((
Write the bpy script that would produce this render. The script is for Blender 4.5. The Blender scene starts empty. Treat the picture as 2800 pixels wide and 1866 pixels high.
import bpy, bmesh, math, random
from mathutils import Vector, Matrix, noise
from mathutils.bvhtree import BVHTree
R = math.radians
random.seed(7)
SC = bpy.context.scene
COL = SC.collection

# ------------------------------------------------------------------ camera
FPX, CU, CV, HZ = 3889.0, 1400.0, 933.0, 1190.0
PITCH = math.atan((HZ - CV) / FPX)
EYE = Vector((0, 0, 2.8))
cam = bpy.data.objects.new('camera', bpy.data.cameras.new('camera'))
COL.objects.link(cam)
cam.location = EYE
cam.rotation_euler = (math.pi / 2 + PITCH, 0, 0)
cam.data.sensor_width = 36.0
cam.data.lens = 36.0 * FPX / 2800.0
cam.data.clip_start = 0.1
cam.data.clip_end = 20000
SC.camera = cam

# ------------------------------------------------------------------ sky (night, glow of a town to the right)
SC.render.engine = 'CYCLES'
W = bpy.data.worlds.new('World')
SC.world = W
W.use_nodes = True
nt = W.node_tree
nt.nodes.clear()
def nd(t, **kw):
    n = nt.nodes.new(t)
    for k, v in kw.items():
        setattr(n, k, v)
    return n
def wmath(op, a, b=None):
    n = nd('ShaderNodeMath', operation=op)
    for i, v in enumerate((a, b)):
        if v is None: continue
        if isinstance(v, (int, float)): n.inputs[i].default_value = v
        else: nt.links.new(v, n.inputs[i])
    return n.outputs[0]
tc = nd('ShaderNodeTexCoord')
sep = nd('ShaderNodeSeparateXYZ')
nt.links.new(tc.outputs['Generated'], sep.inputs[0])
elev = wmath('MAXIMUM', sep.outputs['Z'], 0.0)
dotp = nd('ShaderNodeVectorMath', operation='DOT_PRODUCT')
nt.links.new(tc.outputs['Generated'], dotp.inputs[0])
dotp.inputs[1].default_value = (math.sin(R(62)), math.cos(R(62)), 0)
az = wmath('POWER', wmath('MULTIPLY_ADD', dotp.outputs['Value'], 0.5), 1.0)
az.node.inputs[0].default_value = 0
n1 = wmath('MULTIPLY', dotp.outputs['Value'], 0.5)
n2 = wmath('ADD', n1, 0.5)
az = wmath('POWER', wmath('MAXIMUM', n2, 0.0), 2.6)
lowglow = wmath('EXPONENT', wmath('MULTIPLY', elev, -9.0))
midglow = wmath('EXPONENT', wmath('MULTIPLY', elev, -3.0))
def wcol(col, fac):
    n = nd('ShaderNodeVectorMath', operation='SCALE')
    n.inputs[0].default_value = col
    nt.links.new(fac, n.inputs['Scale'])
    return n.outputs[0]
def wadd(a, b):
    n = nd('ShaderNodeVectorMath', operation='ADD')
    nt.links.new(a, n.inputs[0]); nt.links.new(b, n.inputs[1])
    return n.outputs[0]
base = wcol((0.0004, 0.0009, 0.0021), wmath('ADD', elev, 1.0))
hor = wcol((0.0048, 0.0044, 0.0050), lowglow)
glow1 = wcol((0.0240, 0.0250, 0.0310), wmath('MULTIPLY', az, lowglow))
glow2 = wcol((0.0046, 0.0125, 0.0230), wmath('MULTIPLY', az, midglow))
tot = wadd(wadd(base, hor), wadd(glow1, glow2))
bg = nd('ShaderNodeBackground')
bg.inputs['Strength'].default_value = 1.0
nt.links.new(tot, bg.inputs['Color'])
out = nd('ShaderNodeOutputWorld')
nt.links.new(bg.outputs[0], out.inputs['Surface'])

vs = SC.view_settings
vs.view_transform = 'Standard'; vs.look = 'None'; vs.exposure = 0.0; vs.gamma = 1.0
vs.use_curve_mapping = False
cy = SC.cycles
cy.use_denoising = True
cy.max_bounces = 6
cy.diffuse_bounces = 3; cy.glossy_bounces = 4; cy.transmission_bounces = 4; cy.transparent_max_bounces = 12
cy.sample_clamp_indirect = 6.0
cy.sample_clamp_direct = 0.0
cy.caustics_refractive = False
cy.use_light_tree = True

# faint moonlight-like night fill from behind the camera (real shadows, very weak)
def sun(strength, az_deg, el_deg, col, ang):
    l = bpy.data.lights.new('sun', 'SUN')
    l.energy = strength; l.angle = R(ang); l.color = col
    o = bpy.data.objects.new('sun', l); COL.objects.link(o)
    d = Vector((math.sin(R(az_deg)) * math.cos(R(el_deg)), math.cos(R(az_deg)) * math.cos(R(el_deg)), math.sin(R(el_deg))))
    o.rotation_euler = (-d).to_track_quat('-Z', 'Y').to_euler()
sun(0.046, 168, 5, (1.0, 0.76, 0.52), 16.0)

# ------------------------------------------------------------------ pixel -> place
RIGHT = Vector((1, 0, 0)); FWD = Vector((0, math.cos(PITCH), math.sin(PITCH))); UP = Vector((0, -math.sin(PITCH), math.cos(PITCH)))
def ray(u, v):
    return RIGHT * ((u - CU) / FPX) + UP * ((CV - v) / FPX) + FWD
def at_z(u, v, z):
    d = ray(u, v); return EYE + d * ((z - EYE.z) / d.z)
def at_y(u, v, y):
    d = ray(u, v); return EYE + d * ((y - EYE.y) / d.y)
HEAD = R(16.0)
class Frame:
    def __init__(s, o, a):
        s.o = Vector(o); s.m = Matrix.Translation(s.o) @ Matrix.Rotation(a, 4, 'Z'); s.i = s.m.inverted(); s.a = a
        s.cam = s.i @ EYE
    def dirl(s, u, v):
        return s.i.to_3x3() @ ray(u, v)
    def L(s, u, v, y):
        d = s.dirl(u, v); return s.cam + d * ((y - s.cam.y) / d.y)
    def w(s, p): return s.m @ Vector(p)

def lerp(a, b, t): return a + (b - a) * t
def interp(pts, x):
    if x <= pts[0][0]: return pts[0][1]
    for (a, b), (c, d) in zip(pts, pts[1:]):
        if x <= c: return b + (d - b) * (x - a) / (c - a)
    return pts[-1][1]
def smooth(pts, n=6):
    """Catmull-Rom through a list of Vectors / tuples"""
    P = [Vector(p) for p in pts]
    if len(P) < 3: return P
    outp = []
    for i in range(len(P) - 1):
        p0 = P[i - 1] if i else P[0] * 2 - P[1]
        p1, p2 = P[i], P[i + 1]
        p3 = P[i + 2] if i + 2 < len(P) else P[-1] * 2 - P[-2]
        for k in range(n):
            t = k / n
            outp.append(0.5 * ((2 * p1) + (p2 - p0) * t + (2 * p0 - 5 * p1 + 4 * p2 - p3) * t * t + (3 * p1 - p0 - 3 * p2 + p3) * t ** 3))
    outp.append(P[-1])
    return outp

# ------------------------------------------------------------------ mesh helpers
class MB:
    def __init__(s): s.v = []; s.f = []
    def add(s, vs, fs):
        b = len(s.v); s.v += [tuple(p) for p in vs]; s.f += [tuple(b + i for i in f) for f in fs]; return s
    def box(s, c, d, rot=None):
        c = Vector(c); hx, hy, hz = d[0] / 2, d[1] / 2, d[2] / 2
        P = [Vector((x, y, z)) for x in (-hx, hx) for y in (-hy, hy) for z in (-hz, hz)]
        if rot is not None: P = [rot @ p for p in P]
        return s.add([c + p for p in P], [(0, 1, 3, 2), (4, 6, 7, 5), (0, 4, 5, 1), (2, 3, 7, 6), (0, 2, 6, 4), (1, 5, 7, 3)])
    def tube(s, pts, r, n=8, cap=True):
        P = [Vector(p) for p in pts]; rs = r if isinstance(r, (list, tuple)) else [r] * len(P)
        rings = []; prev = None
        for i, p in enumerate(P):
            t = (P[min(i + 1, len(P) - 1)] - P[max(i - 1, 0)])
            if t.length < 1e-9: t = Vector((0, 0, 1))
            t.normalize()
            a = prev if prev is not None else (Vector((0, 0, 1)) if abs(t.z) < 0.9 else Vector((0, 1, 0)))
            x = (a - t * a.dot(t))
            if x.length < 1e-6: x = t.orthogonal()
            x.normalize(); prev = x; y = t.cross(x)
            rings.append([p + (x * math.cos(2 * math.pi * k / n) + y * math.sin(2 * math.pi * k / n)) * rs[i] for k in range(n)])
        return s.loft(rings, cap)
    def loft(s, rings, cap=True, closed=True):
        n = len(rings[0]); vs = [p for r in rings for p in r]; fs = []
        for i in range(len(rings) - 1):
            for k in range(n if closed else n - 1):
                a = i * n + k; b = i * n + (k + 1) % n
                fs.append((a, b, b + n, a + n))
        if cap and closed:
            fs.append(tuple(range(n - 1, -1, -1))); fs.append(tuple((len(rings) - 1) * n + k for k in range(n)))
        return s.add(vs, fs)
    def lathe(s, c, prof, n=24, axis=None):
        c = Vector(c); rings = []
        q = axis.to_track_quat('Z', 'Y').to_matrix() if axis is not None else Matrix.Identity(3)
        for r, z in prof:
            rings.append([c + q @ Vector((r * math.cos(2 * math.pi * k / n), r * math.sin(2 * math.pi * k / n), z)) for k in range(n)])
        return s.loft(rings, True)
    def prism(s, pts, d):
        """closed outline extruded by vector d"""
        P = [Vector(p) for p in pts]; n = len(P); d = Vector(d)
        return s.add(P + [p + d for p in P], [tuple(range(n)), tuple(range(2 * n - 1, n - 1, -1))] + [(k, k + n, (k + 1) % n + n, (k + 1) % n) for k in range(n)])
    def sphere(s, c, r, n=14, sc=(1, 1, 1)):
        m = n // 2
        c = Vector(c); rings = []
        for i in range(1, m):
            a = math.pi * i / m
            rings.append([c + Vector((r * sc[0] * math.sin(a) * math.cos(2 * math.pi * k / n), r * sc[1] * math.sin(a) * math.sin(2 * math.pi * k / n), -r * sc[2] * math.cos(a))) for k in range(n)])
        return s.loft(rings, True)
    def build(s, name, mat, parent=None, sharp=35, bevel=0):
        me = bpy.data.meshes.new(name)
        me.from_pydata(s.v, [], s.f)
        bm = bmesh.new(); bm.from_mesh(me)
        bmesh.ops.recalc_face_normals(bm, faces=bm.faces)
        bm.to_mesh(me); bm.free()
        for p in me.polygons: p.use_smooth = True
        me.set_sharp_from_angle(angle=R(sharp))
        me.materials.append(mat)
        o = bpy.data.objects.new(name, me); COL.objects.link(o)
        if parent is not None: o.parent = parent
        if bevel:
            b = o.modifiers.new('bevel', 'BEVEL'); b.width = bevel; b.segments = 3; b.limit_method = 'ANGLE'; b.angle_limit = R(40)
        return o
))
■ **WHAT IS NEEDED**
Output exactly the leading lines of the data, up to and including the line marked by "SC.camera = cam".

■ **REPLY TO THE TASK**
Write the bpy script that would produce this render. The script is for Blender 4.5. The Blender scene starts empty. Treat the picture as 2800 pixels wide and 1866 pixels high.
import bpy, bmesh, math, random
from mathutils import Vector, Matrix, noise
from mathutils.bvhtree import BVHTree
R = math.radians
random.seed(7)
SC = bpy.context.scene
COL = SC.collection

# ------------------------------------------------------------------ camera
FPX, CU, CV, HZ = 3889.0, 1400.0, 933.0, 1190.0
PITCH = math.atan((HZ - CV) / FPX)
EYE = Vector((0, 0, 2.8))
cam = bpy.data.objects.new('camera', bpy.data.cameras.new('camera'))
COL.objects.link(cam)
cam.location = EYE
cam.rotation_euler = (math.pi / 2 + PITCH, 0, 0)
cam.data.sensor_width = 36.0
cam.data.lens = 36.0 * FPX / 2800.0
cam.data.clip_start = 0.1
cam.data.clip_end = 20000
SC.camera = cam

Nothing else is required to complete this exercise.